-- RECORDED DATA start --
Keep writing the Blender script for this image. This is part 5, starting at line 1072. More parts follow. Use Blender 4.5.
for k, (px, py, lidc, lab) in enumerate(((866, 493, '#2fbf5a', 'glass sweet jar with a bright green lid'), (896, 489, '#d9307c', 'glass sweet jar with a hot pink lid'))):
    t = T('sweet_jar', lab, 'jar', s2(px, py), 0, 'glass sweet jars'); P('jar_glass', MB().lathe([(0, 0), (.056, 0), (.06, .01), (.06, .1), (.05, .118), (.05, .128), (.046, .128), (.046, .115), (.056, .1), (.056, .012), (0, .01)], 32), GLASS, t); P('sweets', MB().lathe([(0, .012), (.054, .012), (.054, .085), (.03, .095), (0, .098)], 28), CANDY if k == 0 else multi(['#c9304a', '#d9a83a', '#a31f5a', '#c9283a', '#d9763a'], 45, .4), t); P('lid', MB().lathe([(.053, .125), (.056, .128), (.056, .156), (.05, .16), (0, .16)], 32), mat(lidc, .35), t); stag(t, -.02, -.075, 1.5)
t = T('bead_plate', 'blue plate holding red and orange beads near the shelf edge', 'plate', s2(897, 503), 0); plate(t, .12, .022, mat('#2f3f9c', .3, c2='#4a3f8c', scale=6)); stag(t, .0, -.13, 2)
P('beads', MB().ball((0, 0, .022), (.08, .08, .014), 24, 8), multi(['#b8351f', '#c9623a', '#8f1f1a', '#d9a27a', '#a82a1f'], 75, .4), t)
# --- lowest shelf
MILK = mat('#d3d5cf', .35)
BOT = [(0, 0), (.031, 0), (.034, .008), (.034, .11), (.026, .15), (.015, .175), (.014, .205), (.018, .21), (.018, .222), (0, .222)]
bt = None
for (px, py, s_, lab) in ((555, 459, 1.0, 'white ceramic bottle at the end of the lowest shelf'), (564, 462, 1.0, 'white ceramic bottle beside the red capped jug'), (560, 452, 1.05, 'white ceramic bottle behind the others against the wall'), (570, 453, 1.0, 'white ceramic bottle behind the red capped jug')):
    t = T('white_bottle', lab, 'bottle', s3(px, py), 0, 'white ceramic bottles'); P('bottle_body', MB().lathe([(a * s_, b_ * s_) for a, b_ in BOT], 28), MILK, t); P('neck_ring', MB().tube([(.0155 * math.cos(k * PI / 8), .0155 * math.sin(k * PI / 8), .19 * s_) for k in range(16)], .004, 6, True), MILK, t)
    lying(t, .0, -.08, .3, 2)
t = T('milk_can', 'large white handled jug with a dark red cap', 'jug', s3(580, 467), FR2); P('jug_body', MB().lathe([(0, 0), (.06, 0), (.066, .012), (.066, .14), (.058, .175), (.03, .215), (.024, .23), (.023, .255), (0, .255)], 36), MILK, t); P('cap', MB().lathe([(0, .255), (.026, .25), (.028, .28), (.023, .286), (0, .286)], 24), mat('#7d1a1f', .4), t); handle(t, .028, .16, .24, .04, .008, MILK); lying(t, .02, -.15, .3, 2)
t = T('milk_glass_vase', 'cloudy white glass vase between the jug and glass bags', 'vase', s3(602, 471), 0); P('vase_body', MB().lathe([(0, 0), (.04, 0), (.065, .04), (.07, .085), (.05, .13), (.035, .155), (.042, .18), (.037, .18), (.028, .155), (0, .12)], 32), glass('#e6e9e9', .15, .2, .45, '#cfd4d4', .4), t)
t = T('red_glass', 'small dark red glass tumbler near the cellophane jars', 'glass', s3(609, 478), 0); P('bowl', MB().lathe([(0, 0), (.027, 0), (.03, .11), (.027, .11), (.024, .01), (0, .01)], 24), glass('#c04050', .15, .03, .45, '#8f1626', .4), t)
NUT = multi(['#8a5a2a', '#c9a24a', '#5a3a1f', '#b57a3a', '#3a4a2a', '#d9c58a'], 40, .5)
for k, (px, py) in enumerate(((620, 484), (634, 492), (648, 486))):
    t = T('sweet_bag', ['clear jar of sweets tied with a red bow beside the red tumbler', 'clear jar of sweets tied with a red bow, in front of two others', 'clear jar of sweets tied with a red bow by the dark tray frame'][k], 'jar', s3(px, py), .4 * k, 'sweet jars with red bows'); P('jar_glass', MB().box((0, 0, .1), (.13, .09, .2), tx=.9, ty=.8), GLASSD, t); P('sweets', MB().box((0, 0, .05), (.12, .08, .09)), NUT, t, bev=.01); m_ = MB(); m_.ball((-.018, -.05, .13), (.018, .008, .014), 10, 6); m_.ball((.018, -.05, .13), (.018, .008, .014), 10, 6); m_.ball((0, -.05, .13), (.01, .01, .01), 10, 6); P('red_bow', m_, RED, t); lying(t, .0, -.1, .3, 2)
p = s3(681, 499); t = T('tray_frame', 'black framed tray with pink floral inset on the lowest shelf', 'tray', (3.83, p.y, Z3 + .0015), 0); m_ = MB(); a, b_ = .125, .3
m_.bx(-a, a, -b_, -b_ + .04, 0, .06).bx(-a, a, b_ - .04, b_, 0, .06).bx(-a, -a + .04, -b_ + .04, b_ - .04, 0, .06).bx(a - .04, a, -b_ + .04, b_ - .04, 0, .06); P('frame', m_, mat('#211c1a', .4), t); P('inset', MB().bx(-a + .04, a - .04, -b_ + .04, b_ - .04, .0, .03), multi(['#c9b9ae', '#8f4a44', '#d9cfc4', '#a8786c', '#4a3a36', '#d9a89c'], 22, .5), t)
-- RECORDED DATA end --
◆ AIM OF THE EXERCISE:
Each line of the material should be echoed exactly.

◆ EXERCISE OUTPUT:
Keep writing the Blender script for this image. This is part 5, starting at line 1072. More parts follow. Use Blender 4.5.
for k, (px, py, lidc, lab) in enumerate(((866, 493, '#2fbf5a', 'glass sweet jar with a bright green lid'), (896, 489, '#d9307c', 'glass sweet jar with a hot pink lid'))):
    t = T('sweet_jar', lab, 'jar', s2(px, py), 0, 'glass sweet jars'); P('jar_glass', MB().lathe([(0, 0), (.056, 0), (.06, .01), (.06, .1), (.05, .118), (.05, .128), (.046, .128), (.046, .115), (.056, .1), (.056, .012), (0, .01)], 32), GLASS, t); P('sweets', MB().lathe([(0, .012), (.054, .012), (.054, .085), (.03, .095), (0, .098)], 28), CANDY if k == 0 else multi(['#c9304a', '#d9a83a', '#a31f5a', '#c9283a', '#d9763a'], 45, .4), t); P('lid', MB().lathe([(.053, .125), (.056, .128), (.056, .156), (.05, .16), (0, .16)], 32), mat(lidc, .35), t); stag(t, -.02, -.075, 1.5)
t = T('bead_plate', 'blue plate holding red and orange beads near the shelf edge', 'plate', s2(897, 503), 0); plate(t, .12, .022, mat('#2f3f9c', .3, c2='#4a3f8c', scale=6)); stag(t, .0, -.13, 2)
P('beads', MB().ball((0, 0, .022), (.08, .08, .014), 24, 8), multi(['#b8351f', '#c9623a', '#8f1f1a', '#d9a27a', '#a82a1f'], 75, .4), t)
# --- lowest shelf
MILK = mat('#d3d5cf', .35)
BOT = [(0, 0), (.031, 0), (.034, .008), (.034, .11), (.026, .15), (.015, .175), (.014, .205), (.018, .21), (.018, .222), (0, .222)]
bt = None
for (px, py, s_, lab) in ((555, 459, 1.0, 'white ceramic bottle at the end of the lowest shelf'), (564, 462, 1.0, 'white ceramic bottle beside the red capped jug'), (560, 452, 1.05, 'white ceramic bottle behind the others against the wall'), (570, 453, 1.0, 'white ceramic bottle behind the red capped jug')):
    t = T('white_bottle', lab, 'bottle', s3(px, py), 0, 'white ceramic bottles'); P('bottle_body', MB().lathe([(a * s_, b_ * s_) for a, b_ in BOT], 28), MILK, t); P('neck_ring', MB().tube([(.0155 * math.cos(k * PI / 8), .0155 * math.sin(k * PI / 8), .19 * s_) for k in range(16)], .004, 6, True), MILK, t)
    lying(t, .0, -.08, .3, 2)
t = T('milk_can', 'large white handled jug with a dark red cap', 'jug', s3(580, 467), FR2); P('jug_body', MB().lathe([(0, 0), (.06, 0), (.066, .012), (.066, .14), (.058, .175), (.03, .215), (.024, .23), (.023, .255), (0, .255)], 36), MILK, t); P('cap', MB().lathe([(0, .255), (.026, .25), (.028, .28), (.023, .286), (0, .286)], 24), mat('#7d1a1f', .4), t); handle(t, .028, .16, .24, .04, .008, MILK); lying(t, .02, -.15, .3, 2)
t = T('milk_glass_vase', 'cloudy white glass vase between the jug and glass bags', 'vase', s3(602, 471), 0); P('vase_body', MB().lathe([(0, 0), (.04, 0), (.065, .04), (.07, .085), (.05, .13), (.035, .155), (.042, .18), (.037, .18), (.028, .155), (0, .12)], 32), glass('#e6e9e9', .15, .2, .45, '#cfd4d4', .4), t)
t = T('red_glass', 'small dark red glass tumbler near the cellophane jars', 'glass', s3(609, 478), 0); P('bowl', MB().lathe([(0, 0), (.027, 0), (.03, .11), (.027, .11), (.024, .01), (0, .01)], 24), glass('#c04050', .15, .03, .45, '#8f1626', .4), t)
NUT = multi(['#8a5a2a', '#c9a24a', '#5a3a1f', '#b57a3a', '#3a4a2a', '#d9c58a'], 40, .5)
for k, (px, py) in enumerate(((620, 484), (634, 492), (648, 486))):
    t = T('sweet_bag', ['clear jar of sweets tied with a red bow beside the red tumbler', 'clear jar of sweets tied with a red bow, in front of two others', 'clear jar of sweets tied with a red bow by the dark tray frame'][k], 'jar', s3(px, py), .4 * k, 'sweet jars with red bows'); P('jar_glass', MB().box((0, 0, .1), (.13, .09, .2), tx=.9, ty=.8), GLASSD, t); P('sweets', MB().box((0, 0, .05), (.12, .08, .09)), NUT, t, bev=.01); m_ = MB(); m_.ball((-.018, -.05, .13), (.018, .008, .014), 10, 6); m_.ball((.018, -.05, .13), (.018, .008, .014), 10, 6); m_.ball((0, -.05, .13), (.01, .01, .01), 10, 6); P('red_bow', m_, RED, t); lying(t, .0, -.1, .3, 2)
p = s3(681, 499); t = T('tray_frame', 'black framed tray with pink floral inset on the lowest shelf', 'tray', (3.83, p.y, Z3 + .0015), 0); m_ = MB(); a, b_ = .125, .3
m_.bx(-a, a, -b_, -b_ + .04, 0, .06).bx(-a, a, b_ - .04, b_, 0, .06).bx(-a, -a + .04, -b_ + .04, b_ - .04, 0, .06).bx(a - .04, a, -b_ + .04, b_ - .04, 0, .06); P('frame', m_, mat('#211c1a', .4), t); P('inset', MB().bx(-a + .04, a - .04, -b_ + .04, b_ - .04, .0, .03), multi(['#c9b9ae', '#8f4a44', '#d9cfc4', '#a8786c', '#4a3a36', '#d9a89c'], 22, .5), t)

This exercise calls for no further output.